The percentage value on the 'width' property refers to the width of the parent element, but since the IMG element appears inside a column, the width of the column will take the place of the width of the parent element.

'column-gap'

Property name:'column-gap' 
Value:<length> | <percentage>
Initial:UA-specific
Applies to:block-level elements
Inherited:no
Percentage values:the width of the element itself

This property sets the gap between adjacent columns. The initial value is UA-specific, but should be greater than zero.

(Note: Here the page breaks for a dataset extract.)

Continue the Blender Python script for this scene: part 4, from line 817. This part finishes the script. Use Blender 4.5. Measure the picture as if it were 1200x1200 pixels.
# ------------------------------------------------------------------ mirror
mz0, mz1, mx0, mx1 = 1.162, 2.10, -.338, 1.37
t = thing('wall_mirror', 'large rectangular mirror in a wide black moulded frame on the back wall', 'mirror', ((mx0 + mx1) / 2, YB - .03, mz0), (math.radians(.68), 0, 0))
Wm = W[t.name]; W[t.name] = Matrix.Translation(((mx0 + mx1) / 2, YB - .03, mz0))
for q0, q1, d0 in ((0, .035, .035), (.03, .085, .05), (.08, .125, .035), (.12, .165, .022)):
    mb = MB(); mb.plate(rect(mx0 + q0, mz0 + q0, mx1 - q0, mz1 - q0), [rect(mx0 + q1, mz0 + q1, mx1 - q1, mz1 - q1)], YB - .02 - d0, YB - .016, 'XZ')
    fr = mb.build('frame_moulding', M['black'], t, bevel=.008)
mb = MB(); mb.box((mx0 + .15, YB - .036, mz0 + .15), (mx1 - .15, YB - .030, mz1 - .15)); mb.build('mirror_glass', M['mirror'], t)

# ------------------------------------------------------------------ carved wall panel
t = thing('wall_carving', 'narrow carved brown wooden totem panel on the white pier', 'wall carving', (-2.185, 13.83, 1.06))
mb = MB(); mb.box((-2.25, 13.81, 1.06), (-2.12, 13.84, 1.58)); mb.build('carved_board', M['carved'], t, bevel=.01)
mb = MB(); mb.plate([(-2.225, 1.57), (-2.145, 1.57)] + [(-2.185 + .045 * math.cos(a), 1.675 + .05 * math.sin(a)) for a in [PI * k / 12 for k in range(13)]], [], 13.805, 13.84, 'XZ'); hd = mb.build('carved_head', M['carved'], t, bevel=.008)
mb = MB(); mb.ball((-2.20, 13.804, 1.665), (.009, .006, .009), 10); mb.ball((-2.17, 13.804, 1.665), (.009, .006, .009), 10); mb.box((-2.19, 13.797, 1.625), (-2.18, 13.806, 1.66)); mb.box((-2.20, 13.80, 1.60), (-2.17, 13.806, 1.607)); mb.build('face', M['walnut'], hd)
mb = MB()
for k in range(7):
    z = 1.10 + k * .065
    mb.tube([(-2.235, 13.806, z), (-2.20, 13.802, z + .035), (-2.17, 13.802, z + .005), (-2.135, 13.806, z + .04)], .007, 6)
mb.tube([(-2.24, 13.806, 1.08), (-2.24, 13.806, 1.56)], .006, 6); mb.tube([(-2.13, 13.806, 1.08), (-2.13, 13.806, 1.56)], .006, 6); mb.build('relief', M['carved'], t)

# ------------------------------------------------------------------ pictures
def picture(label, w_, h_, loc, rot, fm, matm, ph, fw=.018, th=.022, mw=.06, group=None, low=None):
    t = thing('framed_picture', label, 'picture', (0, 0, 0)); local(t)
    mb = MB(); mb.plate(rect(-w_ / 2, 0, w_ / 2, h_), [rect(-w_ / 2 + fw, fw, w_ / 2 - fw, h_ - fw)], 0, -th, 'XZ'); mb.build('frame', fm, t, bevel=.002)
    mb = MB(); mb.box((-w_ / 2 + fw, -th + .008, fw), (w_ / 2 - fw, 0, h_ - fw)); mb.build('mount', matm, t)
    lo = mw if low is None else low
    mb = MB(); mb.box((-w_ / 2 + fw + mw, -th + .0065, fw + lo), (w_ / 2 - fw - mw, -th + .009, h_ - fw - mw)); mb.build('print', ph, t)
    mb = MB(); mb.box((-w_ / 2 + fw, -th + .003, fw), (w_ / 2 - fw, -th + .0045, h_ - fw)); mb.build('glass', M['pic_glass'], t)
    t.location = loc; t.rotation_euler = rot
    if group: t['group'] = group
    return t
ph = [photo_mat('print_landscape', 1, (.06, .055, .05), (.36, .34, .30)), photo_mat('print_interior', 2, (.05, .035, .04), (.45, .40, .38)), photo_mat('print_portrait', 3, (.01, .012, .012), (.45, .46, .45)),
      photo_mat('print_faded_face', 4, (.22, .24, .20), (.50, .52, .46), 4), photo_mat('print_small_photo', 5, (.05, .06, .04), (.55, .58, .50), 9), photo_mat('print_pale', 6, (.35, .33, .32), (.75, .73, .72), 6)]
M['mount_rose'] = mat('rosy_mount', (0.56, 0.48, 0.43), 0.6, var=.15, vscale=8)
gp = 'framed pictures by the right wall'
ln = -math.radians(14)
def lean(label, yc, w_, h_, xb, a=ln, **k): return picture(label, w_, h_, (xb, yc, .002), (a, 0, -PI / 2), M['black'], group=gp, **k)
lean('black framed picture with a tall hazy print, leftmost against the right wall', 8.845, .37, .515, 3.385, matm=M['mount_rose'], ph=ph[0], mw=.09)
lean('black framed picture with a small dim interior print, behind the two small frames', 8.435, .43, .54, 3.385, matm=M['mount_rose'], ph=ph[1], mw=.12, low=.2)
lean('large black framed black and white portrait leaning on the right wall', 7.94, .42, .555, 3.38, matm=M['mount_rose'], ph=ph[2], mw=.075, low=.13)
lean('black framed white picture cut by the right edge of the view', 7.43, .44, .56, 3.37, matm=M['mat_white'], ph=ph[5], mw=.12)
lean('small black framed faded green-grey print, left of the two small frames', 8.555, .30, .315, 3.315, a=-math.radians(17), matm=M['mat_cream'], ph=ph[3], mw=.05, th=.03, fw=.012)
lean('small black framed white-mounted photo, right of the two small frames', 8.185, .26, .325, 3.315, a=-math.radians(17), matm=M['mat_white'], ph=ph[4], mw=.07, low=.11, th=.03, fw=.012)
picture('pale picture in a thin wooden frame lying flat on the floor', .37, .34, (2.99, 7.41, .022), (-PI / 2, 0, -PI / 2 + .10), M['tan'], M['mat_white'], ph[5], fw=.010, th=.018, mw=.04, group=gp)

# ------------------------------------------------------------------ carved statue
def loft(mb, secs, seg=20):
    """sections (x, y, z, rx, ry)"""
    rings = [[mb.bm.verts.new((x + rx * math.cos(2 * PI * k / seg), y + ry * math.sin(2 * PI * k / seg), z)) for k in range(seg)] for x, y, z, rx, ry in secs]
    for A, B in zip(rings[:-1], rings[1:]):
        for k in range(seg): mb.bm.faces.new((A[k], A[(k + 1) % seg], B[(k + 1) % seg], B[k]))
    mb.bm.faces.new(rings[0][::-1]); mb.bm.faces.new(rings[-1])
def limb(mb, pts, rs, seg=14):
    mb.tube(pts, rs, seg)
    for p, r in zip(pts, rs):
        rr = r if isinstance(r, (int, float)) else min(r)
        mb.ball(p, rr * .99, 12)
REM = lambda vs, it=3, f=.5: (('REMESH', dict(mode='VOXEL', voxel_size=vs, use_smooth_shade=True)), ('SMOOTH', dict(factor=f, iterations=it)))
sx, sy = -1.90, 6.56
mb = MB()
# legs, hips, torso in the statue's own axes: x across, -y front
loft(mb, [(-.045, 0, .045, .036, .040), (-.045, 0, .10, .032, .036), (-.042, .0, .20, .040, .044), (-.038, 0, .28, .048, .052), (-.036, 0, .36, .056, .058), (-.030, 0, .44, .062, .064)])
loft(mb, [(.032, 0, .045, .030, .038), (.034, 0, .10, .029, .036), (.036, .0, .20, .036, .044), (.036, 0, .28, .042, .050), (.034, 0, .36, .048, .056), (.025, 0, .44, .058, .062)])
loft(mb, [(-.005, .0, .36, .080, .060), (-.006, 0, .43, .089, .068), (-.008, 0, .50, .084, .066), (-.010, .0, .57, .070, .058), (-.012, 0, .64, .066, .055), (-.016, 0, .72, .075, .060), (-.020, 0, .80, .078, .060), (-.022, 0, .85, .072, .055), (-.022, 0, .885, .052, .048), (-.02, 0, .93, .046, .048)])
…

Negative values are not allowed.

'column-rule-width'

Property name:'column-rule-width' 
Value:<border-width>
Initial:medium
Applies to:block-level elements
Inherited:no
Percentage values:the width of the element itself

'column-rule-style'

Property name:'column-rule-style' 
Value:<border-style>
Initial:none
Applies to:block-level elements
Inherited:no
Percentage values:the width of the element itself

'column-rule-color'

Property name:'column-rule-color' 
Value:<color>
Initial:the value of the <color> property
Applies to:block-level elements
Inherited:no
Percentage values:N/A

'column-rule'

Property name:'column-rule' 
Value:<column-rule-width> || <column-rule-style> || <column-rule-color>
Initial:see individual properties
Applies to:block-level elements
Inherited:no
Percentage values:N/A

These properties set the vertical column rule between adjacent columns. The rule will appear in the middle of the column gap. On each side of the rule there will be a gap equal to half the specified column gap.

Vertically, the column rule extend up to, but not including, the padding area. If there is a border, but no padding the column rule will abut the border. In this case, the UA should attempt to gracefully join the column rule and the border.